What Judaism Teaches About Feelings
Are emotions just random waves that toss us around — or something deeper, maybe even sacred? In Jewish thought, emotions aren’t a side note. They’re central to who we are and how we grow. Our feelings aren’t here to control us — they’re here to guide us.
Emotions: A Gift from the Soul
We all know emotions can be messy — one minute you’re inspired, the next you’re anxious or frustrated. But Judaism teaches that emotions aren’t mistakes in the system. They’re messages from the soul. They connect us to God, to others, and to our true selves.
Jewish tradition explains that the soul has different layers — from the physical to the spiritual. The emotional layer (Ruach) sits right in the middle. It’s the bridge between our physical needs (Nefesh) and our spiritual essence (Neshama). That means your emotions aren’t random. They’re where heaven and earth meet inside you.
Why God Cares About Your Feelings
God doesn’t want perfection. He wants your heart. Emotions are what make our connection with Him real.
- Love inspires us to give and connect.
- Joy opens our hearts and makes space for gratitude.
- Even sadness, when handled with honesty, can lead to incredible growth.
Mitzvot (commandments) are designed to shape and elevate those emotions. Lighting Shabbat candles can turn chaos into calm. Giving tzedakah transforms tension into compassion. Judaism doesn’t ask us to hide emotion — it teaches us how to use it.
Immature vs. Mature Emotions
We all have emotional moments we’re not proud of — jealousy, anger, fear. These are immature emotions: focused on survival and ego.
Mature emotions, on the other hand, look outward. They’re guided by values like compassion, patience, and love.
The goal isn’t to suppress “bad” emotions; it’s to grow through them. Feeling frustrated? Use it as fuel to act with purpose. Feeling jealous? Let it remind you what you truly want to create in your own life.

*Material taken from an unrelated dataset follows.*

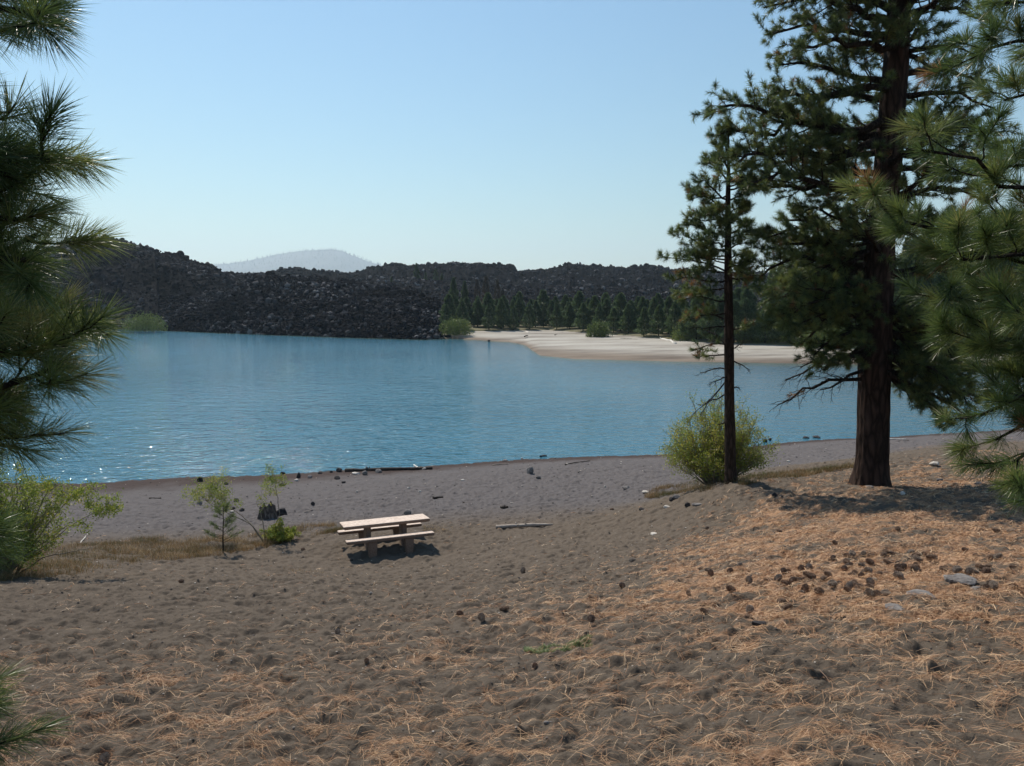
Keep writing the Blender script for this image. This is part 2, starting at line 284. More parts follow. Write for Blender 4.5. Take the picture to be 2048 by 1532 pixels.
def rough(x, y, k): return k*((fbm(x*.12, y*.12, 3, 61)-.5)*1.6+(fbm(x*.5, y*.5, 3, 62)-.5)*1.0+np.abs(fbm(x*.25, y*.25, 3, 63)-.5)*1.5)
def hill(name, p0, p1, n, foot, ridge_d, sil, nt_, k, zfoot=0.0, back=.25, seed=0):
    def zf(PX, TT, x, y):
        t = TT/(1-back); zr = zat(sil(PX), ridge_d(PX)); prof = np.where(t < 1, np.clip(t, 0, 1)**.72, 1-(t-1)*1.2)
        prof = prof+.16*np.sin(np.clip(t, 0, 1)*math.pi)*((fbm(x*.035+seed, y*.05, 3, 64+seed)-.5)*3-.5*np.abs(fbm(x*.06+seed, y*.03, 2, 74+seed)-.5))
        return zfoot-.6+(zr-zfoot+.6)*prof+rough(x, y, k)*np.clip(t*6, 0, 1)*np.where(t < 1, 1, 1)
    f1 = lambda q: foot(q)+(ridge_d(q)-foot(q))/(1-back)
    return fan(name, np.linspace(p0, p1, n), foot, f1, nt_, zf, LAVA)
rngR = np.random.default_rng(5)
ICO_V = []; 
_t = (1+5**.5)/2
ICO_V = np.array([(-1, _t, 0), (1, _t, 0), (-1, -_t, 0), (1, -_t, 0), (0, -1, _t), (0, 1, _t), (0, -1, -_t), (0, 1, -_t), (_t, 0, -1), (_t, 0, 1), (-_t, 0, -1), (-_t, 0, 1)])/1.902
ICO_F = np.array([(0, 11, 5), (0, 5, 1), (0, 1, 7), (0, 7, 10), (0, 10, 11), (1, 5, 9), (5, 11, 4), (11, 10, 2), (10, 7, 6), (7, 1, 8), (3, 9, 4), (3, 4, 2), (3, 2, 6), (3, 6, 8), (3, 8, 9), (4, 9, 5), (2, 4, 11), (6, 2, 10), (8, 6, 7), (9, 8, 1)])
def rubble(name, X_, Y_, Z_, cnt, s0, s1, label, seed, wt=None):
    rg = np.random.default_rng(seed); nr, nc = X_.shape; p = None
    if wt is not None: w_ = wt.ravel().astype(float); idx = rg.choice(nr*nc, cnt, p=w_/w_.sum())
    else: idx = rg.integers(0, nr*nc, cnt)
    c = np.stack([X_.ravel()[idx], Y_.ravel()[idx], Z_.ravel()[idx]], -1)+rg.normal(0, .5, (cnt, 3))*[1, 1, .3]
    s = s0*(s1/s0)**(rg.random(cnt)**3.2); sc = rg.uniform(.5, 1.25, (cnt, 3))*s[:, None]
    V = ICO_V[None]*(1+rg.uniform(-.28, .28, (cnt, 12, 1)))
    V = V*sc[:, None]; a = rg.uniform(0, 6.28, cnt); b = rg.normal(0, .5, cnt)
    ca, sa, cb, sb = np.cos(a)[:, None], np.sin(a)[:, None], np.cos(b)[:, None], np.sin(b)[:, None]
    x, y, z = V[..., 0], V[..., 1], V[..., 2]; y, z = y*cb-z*sb, y*sb+z*cb; x, y = x*ca-y*sa, x*sa+y*ca
    V = np.stack([x, y, z], -1)+c[:, None]
    Fc = (ICO_F[None]+np.arange(cnt)[:, None, None]*12).reshape(-1, 3); tn = np.clip(.75*rg.random(cnt)**1.6+1.1*(fbm(c[:, 0]*.035, c[:, 1]*.06, 3, seed+40)-.42)+.34*sstep(7.0, .5, c[:, 2])*rg.random(cnt)+.05, 0, 1); m_ = MB(); m_.add(V.reshape(-1, 3), t=Fc, a=np.repeat(tn, 12))
    o = m_.build(name, LAVAR, attr='tint'); tag(o, label, 'lava rubble', kind='stuff'); return o
foot0 = lambda q: DS(q)-1.0
A = hill('lava_mound', 60, 925, 700, foot0, lambda q: DS(q)+45+10*np.sin(q/90.), FR, 150, .9)
B = hill('lava_hill', -1500, 800, 900, lambda q: np.where(q < 320, DS(q)-1.0, DS(q)+25), lambda q: 300.+0*q, LH, 160, 1.2, seed=3)
Cc = hill('lava_ridge', 540, 2100, 700, lambda q: 235.+0*q, lambda q: 330.+0*q, MR, 90, 1.2, zfoot=2, seed=5)
Dd = hill('lava_range', 300, 3500, 1100, lambda q: 340.+0*q, lambda q: 500.+20*np.sin(q/150.), BR, 110, 2.2, zfoot=4, seed=7)
rubble('lava_rubble', *A, 60000, .13, .85, 'loose dark blocks piled on the low lava mound at the waterline', 1)
rubble('lava_rubble', *B, 50000, .2, 1.25, 'dark blocks strewn over the tall lava hill on the left', 2, wt=(np.abs(B[0]) < 400)*1.0)
rubble('lava_rubble', *Cc, 22000, .25, 1.2, 'dark blocks on the middle lava ridge behind the young pines', 3)
rubble('lava_rubble', *Dd, 36000, .45, 1.9, 'bluish blocks along the farthest lava skyline', 4)
# distant mountain
MT = ip([(-1500, 575), (300, 560), (380, 535), (470, 526), (520, 518), (560, 508), (600, 503), (640, 500), (670, 498), (690, 502), (710, 511), (740, 523), (760, 529), (900, 565), (2500, 590)])
MTN = simple('forested_slope', [(.3, (.05, .06, .05)), (.7, (.10, .10, .085))], .004, bump=0)
def mz(PX, TT, x, y):
    zr = zat(MT(PX), 9200.); t = TT/.75; return -3+(zr+3)*np.where(t < 1, np.clip(t, 0, 1)**.8, 1-(t-1))+30*(fbm(x*.0028, y*.0028, 4, 91)-.5)*np.clip(t*4, 0, 1)*np.where(t < .99, 1, .3)
Mx, My, Mz = fan('mountain', np.linspace(-1400, 2400, 500), lambda q: 6800.+0*q, lambda q: 10000.+0*q, 90, mz, MTN)
rg = np.random.default_rng(9); m = MB(); n1 = 1500; idx_c = rg.integers(int((300+1400)/3800*500), int((880+1400)/3800*500), n1); idx_r = np.where(rg.random(n1) < .45, rg.integers(63, 68, n1), rg.integers(30, 66, n1))
bx, by, bz = Mx[idx_r, idx_c]+rg.normal(0, 18, n1), My[idx_r, idx_c], Mz[idx_r, idx_c]-3; h = rg.uniform(14, 40, n1); r_ = h*.13
ang = np.array([0, 2.09, 4.19]); base = np.stack([bx[:, None]+r_[:, None]*np.cos(ang), by[:, None]+r_[:, None]*np.sin(ang), np.repeat(bz[:, None], 3, 1)], -1)
V = np.concatenate([base, np.stack([bx, by, bz+h], -1)[:, None]], 1).reshape(-1, 3); o_ = np.arange(n1)[:, None, None]*4
m.add(V, t=(np.array([(0, 1, 3), (1, 2, 3), (2, 0, 3)])[None]+o_).reshape(-1, 3)); tag(m.build('mountain_forest', MTN), 'tiny hazy conifers along the distant mountain', 'forest', kind='stuff')
# ------------------------------------------------------------------ water
def water_mat():
    m, t, b, n, l = nmat('lake_water'); tc = n.new('ShaderNodeTexCoord')
    b.inputs['Roughness'].default_value = .06; b.inputs['IOR'].default_value = 1.33
    mp = n.new('ShaderNodeMapping'); mp.inputs['Scale'].default_value = (.55, 1.0, 1); mp.inputs['Rotation'].default_value = (0, 0, .12); l.new(tc.outputs['Object'], mp.inputs[0])
    def N(sc, d): q = n.new('ShaderNodeTexNoise'); q.inputs['Scale'].default_value = sc; q.inputs['Detail'].default_value = d; q.inputs['Distortion'].default_value = .6; l.new(mp.outputs[0], q.inputs['Vector']); return q
    a = N(3.2, 3); c = N(.9, 2)
    b1 = n.new('ShaderNodeBump'); b1.inputs['Strength'].default_value = 1; b1.inputs['Distance'].default_value = .11; l.new(a.outputs[0], b1.inputs['Height'])
    b2 = n.new('ShaderNodeBump'); b2.inputs['Strength'].default_value = 1; b2.inputs['Distance'].default_value = .16; l.new(c.outputs[0], b2.inputs['Height']); l.new(b1.outputs[0], b2.inputs['Normal']); l.new(b2.outputs[0], b.inputs['Normal'])
    k = n.new('ShaderNodeTexNoise'); k.inputs['Scale'].default_value = .02; k.inputs['Detail'].default_value = 4; l.new(tc.outputs['Object'], k.inputs['Vector'])
    r = ramp(n, [(.35, (.022, .105, .155)), (.65, (.052, .168, .235))]); l.new(k.outputs[0], r.inputs[0])
    at = n.new('ShaderNodeAttribute'); at.attribute_name = 'shallow'; mx = n.new('ShaderNodeMixRGB'); l.new(at.outputs['Fac'], mx.inputs[0]); l.new(r.outputs[0], mx.inputs[1]); mx.inputs[2].default_value = (.085, .12, .075, 1)
    l.new(mx.outputs[0], b.inputs['Base Color']); return m
pxs = np.linspace(-2200, 4300, 500); tt = np.linspace(0, 1, 120); PX, TT = np.meshgrid(pxs, tt); d1 = DS(PX)+3; D = 24+(d1-24)*TT
Xx = (PX-1024)/F*D; sh = sstep(7, .5, (DS(PX)-D)*(.7+.6*fbm(Xx*.05, D*.05, 2, 4)))*.8
m = MB(); m.add(np.stack([Xx, D, 0*D], -1), grid_faces(len(tt), len(pxs)))
wo = m.build('water', water_mat(), smooth=True, attrs={'shallow': sh.ravel()}); tag(wo, kind='structure')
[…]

From Destruction to Construction
Judaism also distinguishes between emotions that break down and those that build up.
- Destructive emotions (like anger or despair) leave us stuck.
- Constructive emotions (like gratitude, hope, and love) move us forward.
A powerful example is Chana, from the Book of Samuel. She was childless and heartbroken, so consumed by sadness she couldn’t eat. Her husband tried to comfort her — but nothing helped.
Then Chana made a choice. She stood up, ate, and prayed. Her prayer was raw, emotional, and real. The Maharal explains that her prayer worked because she channeled her emotions toward something higher.
Her sadness became strength. Her pain became prayer.
That’s the power of emotional growth.
3 Practical Ways to Elevate Your Emotions
- Name what you feel.
Instead of saying, “I’m upset,” try naming it: “I feel disappointed,” “I feel lonely.” Naming emotions turns chaos into clarity. - Pause before reacting.
Before responding, take one deep breath. Ask yourself: What would my best self do here? That one pause can change everything. - Turn emotion into connection.
Feeling something big? Use it as a bridge — pray, call someone, give, create, or help. Every emotion has the potential to become an act of love.
The Bottom Line
Your emotions aren’t obstacles. They’re invitations. They show you what matters, where you’re stuck, and where you’re meant to grow.
Judaism teaches that emotions are the soul’s secret power — the most human part of us, and the most divine.